SET TASK: Reproduce only the stretch of entries below that begins at the first line and ends at the line holding "PI = math.pi".

[Scene script records]
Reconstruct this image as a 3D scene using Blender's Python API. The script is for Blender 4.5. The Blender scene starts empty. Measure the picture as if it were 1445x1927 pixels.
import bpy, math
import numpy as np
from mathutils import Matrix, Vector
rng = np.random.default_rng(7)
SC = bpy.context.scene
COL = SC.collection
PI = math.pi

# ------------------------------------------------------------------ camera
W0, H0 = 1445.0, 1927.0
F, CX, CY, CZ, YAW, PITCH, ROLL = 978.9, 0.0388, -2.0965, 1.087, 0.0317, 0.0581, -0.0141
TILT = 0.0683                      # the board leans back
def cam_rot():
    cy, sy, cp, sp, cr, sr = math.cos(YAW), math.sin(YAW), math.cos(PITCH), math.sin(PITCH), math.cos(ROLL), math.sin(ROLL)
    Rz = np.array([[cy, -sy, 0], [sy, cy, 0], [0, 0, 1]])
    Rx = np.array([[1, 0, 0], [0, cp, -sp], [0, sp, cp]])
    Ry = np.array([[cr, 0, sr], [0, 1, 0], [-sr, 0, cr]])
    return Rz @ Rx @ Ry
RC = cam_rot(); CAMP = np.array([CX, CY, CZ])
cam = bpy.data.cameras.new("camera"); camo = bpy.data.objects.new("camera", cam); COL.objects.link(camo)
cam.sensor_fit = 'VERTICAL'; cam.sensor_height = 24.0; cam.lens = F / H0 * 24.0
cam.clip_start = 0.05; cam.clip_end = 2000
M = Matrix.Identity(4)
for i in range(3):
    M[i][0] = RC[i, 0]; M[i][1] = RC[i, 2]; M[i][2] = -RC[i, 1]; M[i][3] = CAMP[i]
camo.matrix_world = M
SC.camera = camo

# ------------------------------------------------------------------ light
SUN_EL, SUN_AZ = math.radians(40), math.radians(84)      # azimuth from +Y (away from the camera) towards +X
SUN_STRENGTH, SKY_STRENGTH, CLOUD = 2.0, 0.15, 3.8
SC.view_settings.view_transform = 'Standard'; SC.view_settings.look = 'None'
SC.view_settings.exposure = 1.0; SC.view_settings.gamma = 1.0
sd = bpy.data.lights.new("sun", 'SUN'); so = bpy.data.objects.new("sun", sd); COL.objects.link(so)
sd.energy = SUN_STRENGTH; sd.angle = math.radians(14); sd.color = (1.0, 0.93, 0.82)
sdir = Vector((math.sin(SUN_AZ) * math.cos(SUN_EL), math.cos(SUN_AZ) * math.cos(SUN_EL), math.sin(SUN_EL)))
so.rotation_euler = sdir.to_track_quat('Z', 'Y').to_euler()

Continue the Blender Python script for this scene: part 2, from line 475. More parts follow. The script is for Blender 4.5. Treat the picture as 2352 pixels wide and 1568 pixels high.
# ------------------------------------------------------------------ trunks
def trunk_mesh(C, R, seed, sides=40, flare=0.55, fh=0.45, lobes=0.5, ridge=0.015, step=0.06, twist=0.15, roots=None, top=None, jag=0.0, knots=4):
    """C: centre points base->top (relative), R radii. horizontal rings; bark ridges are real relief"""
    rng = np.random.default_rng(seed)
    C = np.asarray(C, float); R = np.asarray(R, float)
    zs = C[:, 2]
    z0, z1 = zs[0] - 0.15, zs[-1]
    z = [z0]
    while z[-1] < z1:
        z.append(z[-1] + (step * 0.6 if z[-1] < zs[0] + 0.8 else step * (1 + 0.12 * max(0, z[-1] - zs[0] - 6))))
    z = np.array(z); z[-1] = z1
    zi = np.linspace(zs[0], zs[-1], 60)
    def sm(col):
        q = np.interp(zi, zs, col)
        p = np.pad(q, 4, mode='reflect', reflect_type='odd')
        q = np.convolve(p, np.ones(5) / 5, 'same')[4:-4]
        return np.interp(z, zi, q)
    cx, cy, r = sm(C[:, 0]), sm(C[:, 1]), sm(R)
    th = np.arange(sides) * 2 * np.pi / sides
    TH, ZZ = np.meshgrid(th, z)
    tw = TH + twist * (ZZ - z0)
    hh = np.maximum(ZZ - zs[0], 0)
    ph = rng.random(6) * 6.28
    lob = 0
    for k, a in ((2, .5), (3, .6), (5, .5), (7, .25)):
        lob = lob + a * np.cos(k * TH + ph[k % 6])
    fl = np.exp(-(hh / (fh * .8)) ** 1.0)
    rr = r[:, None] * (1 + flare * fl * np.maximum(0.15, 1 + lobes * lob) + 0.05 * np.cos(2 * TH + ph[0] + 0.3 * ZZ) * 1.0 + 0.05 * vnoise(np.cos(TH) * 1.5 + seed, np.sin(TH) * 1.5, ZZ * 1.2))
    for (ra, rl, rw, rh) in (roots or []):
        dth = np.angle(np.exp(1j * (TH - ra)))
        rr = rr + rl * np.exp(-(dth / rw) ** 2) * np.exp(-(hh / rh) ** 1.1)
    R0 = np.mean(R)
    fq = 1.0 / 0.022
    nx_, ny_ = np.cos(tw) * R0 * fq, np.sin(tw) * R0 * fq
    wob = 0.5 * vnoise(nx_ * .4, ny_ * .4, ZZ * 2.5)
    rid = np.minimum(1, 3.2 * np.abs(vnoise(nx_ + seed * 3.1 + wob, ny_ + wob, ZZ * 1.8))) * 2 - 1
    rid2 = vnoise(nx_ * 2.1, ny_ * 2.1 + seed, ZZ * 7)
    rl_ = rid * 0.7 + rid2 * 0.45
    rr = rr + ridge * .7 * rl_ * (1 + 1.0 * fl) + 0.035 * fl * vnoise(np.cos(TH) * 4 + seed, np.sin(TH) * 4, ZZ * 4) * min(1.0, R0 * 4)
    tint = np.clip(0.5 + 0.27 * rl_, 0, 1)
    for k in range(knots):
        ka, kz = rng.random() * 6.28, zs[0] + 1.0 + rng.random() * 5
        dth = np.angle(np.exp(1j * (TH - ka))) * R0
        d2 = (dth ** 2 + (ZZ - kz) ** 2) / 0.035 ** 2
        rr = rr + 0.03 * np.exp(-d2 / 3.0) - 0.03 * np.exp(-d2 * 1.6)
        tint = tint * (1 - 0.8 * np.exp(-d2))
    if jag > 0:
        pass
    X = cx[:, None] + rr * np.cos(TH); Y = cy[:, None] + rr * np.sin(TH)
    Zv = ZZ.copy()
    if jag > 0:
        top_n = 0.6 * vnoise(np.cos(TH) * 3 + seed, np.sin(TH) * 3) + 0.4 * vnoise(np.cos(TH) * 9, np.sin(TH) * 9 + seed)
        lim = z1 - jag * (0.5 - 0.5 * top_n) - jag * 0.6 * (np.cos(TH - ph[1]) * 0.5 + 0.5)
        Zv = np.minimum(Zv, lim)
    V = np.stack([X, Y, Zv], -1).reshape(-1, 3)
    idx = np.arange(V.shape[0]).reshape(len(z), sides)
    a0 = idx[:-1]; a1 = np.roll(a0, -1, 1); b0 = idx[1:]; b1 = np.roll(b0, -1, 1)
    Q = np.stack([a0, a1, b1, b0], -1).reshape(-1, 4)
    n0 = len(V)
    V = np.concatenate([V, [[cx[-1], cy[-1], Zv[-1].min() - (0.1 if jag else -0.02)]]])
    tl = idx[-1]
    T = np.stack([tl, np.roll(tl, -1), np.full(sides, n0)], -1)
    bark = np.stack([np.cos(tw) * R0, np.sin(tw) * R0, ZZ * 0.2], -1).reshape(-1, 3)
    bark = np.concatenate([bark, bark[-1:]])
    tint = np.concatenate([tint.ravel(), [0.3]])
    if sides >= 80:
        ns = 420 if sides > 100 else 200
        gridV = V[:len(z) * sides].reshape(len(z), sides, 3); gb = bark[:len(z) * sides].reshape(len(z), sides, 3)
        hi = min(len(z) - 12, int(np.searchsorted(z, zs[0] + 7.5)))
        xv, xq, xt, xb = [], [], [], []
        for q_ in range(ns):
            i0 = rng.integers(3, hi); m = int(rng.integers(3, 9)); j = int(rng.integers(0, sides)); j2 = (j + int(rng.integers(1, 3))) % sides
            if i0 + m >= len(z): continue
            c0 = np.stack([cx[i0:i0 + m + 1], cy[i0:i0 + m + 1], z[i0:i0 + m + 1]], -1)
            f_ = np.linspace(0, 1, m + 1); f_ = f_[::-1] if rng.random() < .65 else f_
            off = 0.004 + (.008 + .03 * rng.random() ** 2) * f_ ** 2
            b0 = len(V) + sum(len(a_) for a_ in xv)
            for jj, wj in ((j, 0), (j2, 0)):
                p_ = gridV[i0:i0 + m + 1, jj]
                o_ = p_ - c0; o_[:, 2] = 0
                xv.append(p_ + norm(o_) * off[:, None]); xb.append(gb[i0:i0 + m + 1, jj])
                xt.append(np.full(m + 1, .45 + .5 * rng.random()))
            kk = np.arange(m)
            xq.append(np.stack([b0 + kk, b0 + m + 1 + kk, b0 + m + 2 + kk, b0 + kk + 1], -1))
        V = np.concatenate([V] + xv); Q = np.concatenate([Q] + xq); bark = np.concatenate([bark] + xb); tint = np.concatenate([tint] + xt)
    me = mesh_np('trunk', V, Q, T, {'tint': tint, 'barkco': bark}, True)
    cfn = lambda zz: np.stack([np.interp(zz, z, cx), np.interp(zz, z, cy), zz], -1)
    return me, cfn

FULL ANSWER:
Reconstruct this image as a 3D scene using Blender's Python API. The script is for Blender 4.5. The Blender scene starts empty. Measure the picture as if it were 1445x1927 pixels.
import bpy, math
import numpy as np
from mathutils import Matrix, Vector
rng = np.random.default_rng(7)
SC = bpy.context.scene
COL = SC.collection
PI = math.pi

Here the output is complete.